И что всего непостижимее — продолжал оставаться на своей должности (в числе двух "пещерных адмиралов") "Начальник тыла Балтийского флота. Главный командир Кронштадтского порта и военный губернатор г. Кронштадта" вице-адмирал (в 1909 и адмирал с 1915 г.) Р.Н. Вирен. Созданный им в городе и гарнизоне режим жесточайшего дисциплинарного застенка был одинаково ненавистен и матросам, и офицерам. Но власти это почему-то не беспокоило. Угроза мятежа, подобно пожару торфяника, была лишь загнана внутрь, рано или поздно ей предстояло снова вырваться наружу.
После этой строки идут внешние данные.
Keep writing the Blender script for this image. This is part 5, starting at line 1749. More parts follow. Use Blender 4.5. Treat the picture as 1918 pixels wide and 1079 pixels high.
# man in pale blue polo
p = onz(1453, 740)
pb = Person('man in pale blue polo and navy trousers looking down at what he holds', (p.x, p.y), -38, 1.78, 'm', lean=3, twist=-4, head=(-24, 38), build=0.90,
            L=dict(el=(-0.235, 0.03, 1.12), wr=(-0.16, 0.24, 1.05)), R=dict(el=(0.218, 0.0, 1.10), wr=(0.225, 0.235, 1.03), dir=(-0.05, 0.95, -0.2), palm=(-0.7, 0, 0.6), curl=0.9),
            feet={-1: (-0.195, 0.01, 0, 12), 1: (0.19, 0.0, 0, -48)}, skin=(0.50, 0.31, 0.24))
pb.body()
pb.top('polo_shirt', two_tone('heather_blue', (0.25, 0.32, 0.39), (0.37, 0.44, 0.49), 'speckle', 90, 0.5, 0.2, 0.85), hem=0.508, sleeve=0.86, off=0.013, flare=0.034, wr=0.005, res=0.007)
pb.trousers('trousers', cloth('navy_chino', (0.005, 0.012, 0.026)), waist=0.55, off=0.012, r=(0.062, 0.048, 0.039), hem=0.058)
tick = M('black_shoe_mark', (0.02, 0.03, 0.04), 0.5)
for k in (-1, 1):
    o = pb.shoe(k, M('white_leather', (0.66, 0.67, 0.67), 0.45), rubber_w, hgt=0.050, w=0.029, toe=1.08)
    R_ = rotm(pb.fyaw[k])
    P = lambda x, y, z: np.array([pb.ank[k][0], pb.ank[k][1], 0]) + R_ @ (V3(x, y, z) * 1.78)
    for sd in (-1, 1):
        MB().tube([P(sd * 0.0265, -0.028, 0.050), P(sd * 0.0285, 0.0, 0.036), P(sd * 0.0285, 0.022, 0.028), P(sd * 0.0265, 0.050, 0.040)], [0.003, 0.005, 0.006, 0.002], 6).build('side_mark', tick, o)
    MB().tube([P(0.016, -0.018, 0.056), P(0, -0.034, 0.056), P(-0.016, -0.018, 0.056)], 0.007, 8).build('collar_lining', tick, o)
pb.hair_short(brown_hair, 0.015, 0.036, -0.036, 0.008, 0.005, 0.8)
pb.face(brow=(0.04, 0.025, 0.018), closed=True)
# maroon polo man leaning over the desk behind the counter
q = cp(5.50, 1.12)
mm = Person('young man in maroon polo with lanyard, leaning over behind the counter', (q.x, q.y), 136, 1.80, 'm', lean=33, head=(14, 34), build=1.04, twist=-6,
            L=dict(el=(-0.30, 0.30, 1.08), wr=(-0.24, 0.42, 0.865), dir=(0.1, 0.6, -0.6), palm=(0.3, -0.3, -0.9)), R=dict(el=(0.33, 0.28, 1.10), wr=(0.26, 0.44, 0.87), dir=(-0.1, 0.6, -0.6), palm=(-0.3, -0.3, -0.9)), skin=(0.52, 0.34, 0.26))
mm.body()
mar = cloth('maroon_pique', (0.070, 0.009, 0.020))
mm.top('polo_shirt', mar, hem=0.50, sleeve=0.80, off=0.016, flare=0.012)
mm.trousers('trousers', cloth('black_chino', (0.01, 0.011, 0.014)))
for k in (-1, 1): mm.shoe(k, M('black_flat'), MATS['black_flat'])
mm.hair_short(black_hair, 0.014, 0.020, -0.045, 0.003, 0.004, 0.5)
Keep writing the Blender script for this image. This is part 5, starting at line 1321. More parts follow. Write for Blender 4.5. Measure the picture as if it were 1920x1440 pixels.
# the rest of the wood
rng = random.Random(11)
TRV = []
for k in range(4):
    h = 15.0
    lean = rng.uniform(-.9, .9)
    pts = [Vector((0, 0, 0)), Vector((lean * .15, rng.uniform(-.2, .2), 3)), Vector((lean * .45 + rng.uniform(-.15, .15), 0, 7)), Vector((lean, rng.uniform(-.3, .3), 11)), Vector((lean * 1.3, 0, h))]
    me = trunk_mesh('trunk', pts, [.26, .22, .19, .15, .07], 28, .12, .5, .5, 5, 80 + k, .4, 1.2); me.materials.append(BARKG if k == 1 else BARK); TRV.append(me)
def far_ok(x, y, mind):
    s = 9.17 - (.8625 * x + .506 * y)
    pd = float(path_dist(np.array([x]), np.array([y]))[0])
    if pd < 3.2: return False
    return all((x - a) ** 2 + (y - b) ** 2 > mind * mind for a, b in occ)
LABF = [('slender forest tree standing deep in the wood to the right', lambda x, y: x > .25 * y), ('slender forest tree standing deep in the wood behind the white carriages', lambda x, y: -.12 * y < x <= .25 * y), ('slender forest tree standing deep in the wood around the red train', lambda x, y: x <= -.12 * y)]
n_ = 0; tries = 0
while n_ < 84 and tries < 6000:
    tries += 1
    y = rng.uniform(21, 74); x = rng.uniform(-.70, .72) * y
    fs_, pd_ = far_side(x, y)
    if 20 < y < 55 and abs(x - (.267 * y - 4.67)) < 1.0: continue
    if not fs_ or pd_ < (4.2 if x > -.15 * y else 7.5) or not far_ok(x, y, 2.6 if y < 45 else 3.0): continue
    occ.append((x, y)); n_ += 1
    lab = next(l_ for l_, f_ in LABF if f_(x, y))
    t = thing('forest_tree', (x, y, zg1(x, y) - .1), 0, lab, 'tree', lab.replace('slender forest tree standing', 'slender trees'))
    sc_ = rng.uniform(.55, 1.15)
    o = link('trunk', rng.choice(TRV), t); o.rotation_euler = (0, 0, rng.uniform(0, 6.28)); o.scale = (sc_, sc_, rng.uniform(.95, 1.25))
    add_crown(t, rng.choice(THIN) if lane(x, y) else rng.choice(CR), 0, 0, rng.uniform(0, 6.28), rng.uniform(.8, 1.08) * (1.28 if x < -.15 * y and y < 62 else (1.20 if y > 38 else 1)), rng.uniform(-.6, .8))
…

9. Предгрозовое лето 1914 г

Осуществленные, а частью еще готовившиеся усовершенствования на "Цесаревиче" и "Славе", были все же далеко недостаточны для успешного боя. Об этом напоминали и состоявшиеся в 1914 г. визиты в Россию отрядов двух дружественных (Антанта уже сложилась) флотов — Англии и Франции. В то предгрозовое лето 1914 г. в Ревель 4 июня пришли четыре британских линейных крейсера — герои грядущих сражений в Северном море. Их сопровождали два легких крейсера. Спустя месяц, уже накануне всеевропейского пожара войны, в Кронштадте 7 июля встречали дредноуты "Франс" (флаг президента республики Р. Пуанкаре) и "Жан Бар", сопровождаемые двумя миноносцами ("Стилет" и "Тромблон").

Нельзя не вспомнить, сколь красочно в "Капитальном ремонте" Л. Соболева отображена та обстановка выплескивавшегося через край союзническо-патриотического восторга, в котором прошли все дни этой встречи. И здесь принимавшей французов бригаде крейсеров было не до обмена опытом с союзниками.